Foreign tax evasion explained


A leak of 11.5 million documents from a Panama law firm has revealed tax secrets of the rich and powerful, and New Zealand has been found to be right in the middle of the offshore trust network.

World leaders including Russian president Vladimir Putin and Syrian president Bashar al-Assad have been linked to the loop-hole evasion schemes.

But what does this enigmatic no-tax-game entail and what does it mean for New Zealand to have been named a player in it?

Auckland University of Technology senior lecturer in taxation Dr Ranjana Gupta says a developed country shouldn't be sheltering residents of other countries from tax or support them in evasion.

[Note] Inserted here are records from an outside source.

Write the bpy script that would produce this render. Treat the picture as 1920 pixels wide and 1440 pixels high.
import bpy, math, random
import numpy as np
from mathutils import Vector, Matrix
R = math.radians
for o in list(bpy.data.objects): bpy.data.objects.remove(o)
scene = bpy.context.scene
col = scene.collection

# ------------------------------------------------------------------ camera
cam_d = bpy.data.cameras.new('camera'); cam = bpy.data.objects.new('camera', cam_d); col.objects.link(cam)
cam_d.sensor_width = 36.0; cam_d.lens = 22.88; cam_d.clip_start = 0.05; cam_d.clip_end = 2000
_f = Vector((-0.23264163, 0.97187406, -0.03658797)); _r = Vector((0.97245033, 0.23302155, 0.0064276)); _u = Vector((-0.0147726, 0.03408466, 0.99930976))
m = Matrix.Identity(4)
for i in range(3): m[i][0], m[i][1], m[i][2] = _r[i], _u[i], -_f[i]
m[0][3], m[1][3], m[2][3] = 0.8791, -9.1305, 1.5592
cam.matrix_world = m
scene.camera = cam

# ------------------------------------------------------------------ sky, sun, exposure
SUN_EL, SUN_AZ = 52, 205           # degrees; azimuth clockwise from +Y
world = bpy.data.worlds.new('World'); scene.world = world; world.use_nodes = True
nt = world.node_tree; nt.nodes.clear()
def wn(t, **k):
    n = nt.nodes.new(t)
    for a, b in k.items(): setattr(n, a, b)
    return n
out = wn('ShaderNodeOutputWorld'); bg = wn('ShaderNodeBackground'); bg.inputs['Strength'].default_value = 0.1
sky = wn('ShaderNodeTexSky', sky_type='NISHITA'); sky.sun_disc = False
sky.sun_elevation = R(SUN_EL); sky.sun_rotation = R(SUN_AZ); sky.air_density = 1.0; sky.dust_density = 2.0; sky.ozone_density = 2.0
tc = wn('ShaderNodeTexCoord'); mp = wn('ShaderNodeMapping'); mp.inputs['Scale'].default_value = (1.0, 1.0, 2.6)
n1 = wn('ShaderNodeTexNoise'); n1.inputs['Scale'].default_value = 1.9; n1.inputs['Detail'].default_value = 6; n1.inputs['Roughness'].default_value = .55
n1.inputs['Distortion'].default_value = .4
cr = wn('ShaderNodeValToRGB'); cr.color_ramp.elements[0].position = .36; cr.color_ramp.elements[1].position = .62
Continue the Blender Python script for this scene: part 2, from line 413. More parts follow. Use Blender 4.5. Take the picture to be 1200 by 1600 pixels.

But if there is a clamp-down on foreign trusts in New Zealand, she says Inland Revenue will certainly lose tax revenue on the income of law firms here which manage and act as trustees for big foreign trusts. 

"Compared to most other OECD [Organisation for Economic Cooperation and Development] countries, New Zealand resident trustees of foreign trusts are not subject to detailed information disclosure and record-keeping requirements.

"They are not required to provide certain information to Inland Revenue, or to keep financial records for the trusts in New Zealand," says Dr Gupta.

She says this must change. International co-operation and information sharing with relevant countries may help.

To avoid prosecution, New Zealand needs to make its tax laws fair and transparent.

"New Zealand has signed for OECD automatic exchange of financial account information, effective from September 2018, and this will ensure consistent application and co-operation."